To make matters even worse, the USDA even admitted that at the end of the “study” the kittens are routinely healthy — and yet the government agency has a policy of incinerating them every year.
The Congressman’s letter also questions why these animals are killed each year instead of being put up for adoption.

In a written statement, Bishop contended further:
“I’m shocked and disturbed that for decades the USDA — the very organization charged with enforcing animal welfare laws — has been unnecessarily killing hundreds of kittens in expensive and inefficient lab experiments. Any government research program like this one that’s been funded since the Nixon administration needs to be put under the microscope, especially when it involves using kittens as disposable test tubes in harmful tests that most taxpayers oppose.”
Bishop says the Agriculture Department has been conducting the research since at least 1982, uses up to 100 kittens a year and was still active as of last month.
“As you can imagine, I was shocked to hear that the USDA, the very organization set out to enforce animal welfare laws and regulations, was treating the life of animals with such contempt,” wrote Bishop, who does not own a cat.
The USDA has said this number is a “serious overestimation,” but as Detroit News reports, that number was taken from an internal document dated May 2015, which described the laboratory’s official protocol for animal use in the experiment.
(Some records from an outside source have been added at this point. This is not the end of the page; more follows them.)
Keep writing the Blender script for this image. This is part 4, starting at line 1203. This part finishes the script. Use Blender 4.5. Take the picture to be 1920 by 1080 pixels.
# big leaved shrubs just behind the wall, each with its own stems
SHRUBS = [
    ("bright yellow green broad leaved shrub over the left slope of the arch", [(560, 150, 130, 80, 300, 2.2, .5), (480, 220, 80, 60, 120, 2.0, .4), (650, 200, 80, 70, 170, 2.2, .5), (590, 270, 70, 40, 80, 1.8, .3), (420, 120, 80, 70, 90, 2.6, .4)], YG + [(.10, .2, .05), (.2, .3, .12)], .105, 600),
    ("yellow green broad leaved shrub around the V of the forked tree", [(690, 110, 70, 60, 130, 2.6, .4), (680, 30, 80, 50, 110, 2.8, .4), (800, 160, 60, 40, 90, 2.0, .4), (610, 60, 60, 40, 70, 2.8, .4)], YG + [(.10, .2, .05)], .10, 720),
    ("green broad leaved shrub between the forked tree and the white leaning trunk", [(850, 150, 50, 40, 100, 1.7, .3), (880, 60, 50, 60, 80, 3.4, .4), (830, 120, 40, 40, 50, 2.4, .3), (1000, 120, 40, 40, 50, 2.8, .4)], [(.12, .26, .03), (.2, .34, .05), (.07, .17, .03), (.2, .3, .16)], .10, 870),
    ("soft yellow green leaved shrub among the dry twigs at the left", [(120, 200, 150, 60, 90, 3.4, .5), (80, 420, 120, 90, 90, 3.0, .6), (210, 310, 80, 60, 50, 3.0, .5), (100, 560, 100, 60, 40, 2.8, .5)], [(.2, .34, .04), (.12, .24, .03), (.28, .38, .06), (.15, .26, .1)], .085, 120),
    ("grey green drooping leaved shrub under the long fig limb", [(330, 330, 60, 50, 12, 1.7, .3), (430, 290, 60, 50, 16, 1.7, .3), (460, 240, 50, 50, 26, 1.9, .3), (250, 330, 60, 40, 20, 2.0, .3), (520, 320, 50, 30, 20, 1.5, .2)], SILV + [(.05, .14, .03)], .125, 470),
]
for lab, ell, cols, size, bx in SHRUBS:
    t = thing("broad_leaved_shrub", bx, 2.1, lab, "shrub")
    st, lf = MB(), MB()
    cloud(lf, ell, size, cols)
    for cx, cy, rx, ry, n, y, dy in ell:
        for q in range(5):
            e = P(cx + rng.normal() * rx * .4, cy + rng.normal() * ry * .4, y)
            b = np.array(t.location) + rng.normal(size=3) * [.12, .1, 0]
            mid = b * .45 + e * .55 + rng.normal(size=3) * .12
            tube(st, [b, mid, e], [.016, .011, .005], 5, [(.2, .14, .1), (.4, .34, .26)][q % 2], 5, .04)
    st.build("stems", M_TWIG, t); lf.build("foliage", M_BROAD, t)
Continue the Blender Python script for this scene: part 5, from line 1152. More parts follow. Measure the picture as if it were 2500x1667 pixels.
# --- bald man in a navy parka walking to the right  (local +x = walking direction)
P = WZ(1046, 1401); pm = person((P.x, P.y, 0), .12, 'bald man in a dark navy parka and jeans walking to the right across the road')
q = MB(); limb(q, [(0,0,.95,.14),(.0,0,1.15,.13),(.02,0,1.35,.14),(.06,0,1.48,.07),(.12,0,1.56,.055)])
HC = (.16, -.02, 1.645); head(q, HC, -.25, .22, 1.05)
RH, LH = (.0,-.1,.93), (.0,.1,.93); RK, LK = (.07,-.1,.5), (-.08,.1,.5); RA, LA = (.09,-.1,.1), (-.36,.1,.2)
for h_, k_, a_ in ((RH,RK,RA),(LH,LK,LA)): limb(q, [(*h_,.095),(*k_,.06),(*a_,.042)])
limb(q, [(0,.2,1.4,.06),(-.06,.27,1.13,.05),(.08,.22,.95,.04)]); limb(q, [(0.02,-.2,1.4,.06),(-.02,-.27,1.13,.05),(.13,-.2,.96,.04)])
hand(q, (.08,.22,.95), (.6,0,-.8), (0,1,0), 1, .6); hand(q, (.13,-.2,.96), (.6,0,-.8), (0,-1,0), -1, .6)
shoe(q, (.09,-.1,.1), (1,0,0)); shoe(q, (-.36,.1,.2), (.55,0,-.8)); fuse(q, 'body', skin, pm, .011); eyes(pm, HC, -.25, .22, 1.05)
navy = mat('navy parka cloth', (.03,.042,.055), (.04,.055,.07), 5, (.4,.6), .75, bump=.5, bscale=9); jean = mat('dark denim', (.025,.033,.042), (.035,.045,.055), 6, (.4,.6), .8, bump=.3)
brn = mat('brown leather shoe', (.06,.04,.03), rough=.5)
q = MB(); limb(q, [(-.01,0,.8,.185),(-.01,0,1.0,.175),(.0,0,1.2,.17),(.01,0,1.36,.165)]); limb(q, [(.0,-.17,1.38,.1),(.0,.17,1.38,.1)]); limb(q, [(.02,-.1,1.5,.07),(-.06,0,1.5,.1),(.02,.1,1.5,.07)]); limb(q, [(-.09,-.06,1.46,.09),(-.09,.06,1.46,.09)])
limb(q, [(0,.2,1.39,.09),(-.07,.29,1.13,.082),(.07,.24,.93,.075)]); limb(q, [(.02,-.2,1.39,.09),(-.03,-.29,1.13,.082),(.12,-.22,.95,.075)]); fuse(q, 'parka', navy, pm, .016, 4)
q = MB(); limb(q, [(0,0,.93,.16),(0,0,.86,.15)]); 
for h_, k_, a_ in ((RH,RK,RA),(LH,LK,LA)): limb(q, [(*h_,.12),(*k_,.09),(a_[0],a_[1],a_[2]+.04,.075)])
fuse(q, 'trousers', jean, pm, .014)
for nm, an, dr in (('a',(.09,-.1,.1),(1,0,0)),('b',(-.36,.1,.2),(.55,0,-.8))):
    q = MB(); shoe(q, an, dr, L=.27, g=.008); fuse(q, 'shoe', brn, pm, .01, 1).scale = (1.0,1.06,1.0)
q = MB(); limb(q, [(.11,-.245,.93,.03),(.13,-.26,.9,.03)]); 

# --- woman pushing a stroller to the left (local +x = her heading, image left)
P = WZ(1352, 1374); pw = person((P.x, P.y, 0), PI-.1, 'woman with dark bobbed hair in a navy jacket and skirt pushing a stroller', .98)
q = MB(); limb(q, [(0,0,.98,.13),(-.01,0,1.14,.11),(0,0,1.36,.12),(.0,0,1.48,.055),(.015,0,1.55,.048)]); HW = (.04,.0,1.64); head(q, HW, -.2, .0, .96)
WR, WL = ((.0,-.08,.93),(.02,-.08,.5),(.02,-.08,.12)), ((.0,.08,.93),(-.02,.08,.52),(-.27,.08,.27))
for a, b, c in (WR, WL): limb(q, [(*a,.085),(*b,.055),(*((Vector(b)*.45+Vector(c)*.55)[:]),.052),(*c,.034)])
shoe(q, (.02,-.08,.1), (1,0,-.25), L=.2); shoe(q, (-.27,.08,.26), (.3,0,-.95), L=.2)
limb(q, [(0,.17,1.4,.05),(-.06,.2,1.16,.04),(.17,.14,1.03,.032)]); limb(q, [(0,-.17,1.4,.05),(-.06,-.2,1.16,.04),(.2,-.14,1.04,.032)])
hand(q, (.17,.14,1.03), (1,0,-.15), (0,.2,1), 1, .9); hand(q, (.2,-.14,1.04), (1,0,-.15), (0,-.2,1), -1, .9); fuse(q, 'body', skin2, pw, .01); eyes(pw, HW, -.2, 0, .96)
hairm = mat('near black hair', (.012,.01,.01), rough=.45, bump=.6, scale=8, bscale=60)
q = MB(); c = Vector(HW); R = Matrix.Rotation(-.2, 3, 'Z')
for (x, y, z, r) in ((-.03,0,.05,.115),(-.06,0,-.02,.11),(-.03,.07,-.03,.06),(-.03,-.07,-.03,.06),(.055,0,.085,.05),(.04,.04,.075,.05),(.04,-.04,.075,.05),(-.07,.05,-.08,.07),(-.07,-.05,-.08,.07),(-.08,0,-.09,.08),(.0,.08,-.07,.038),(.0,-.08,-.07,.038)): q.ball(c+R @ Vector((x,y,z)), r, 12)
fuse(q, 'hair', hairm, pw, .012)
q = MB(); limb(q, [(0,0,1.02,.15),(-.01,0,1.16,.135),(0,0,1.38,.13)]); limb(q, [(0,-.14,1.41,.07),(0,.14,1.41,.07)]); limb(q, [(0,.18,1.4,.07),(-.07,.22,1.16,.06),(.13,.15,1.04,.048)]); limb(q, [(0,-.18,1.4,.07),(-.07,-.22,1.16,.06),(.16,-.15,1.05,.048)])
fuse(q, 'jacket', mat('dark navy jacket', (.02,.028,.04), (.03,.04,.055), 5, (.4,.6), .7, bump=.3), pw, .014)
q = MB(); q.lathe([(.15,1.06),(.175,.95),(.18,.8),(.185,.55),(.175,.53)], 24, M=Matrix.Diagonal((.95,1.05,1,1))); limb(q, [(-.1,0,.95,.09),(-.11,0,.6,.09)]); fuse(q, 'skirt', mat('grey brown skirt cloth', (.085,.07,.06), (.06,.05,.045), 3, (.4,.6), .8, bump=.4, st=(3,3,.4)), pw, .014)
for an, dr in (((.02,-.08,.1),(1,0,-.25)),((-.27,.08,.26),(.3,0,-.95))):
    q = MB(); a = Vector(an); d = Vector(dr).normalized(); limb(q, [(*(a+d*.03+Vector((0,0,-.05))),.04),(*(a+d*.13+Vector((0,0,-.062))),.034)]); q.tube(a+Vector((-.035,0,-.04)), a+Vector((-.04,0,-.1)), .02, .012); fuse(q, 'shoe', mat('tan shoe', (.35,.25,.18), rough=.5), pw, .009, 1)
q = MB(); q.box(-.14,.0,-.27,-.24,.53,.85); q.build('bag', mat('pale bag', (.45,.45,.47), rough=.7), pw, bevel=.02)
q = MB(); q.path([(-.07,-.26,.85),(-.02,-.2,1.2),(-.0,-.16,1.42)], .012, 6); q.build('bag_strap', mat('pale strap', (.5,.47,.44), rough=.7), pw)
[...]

The document reportedly estimated that 300 cats would be used during a three-year period.
Bishop asked Perdue for details on the project’s cost, the number of cats or kittens used over the lifetime of the project, and whether the agency intends on renewing it at month’s end for another three years.
He also seeks an explanation for why the USDA, instead of putting the cats up for adoption, destroys the animals after two weeks, “given that the kittens being used are not sick and are treatable.”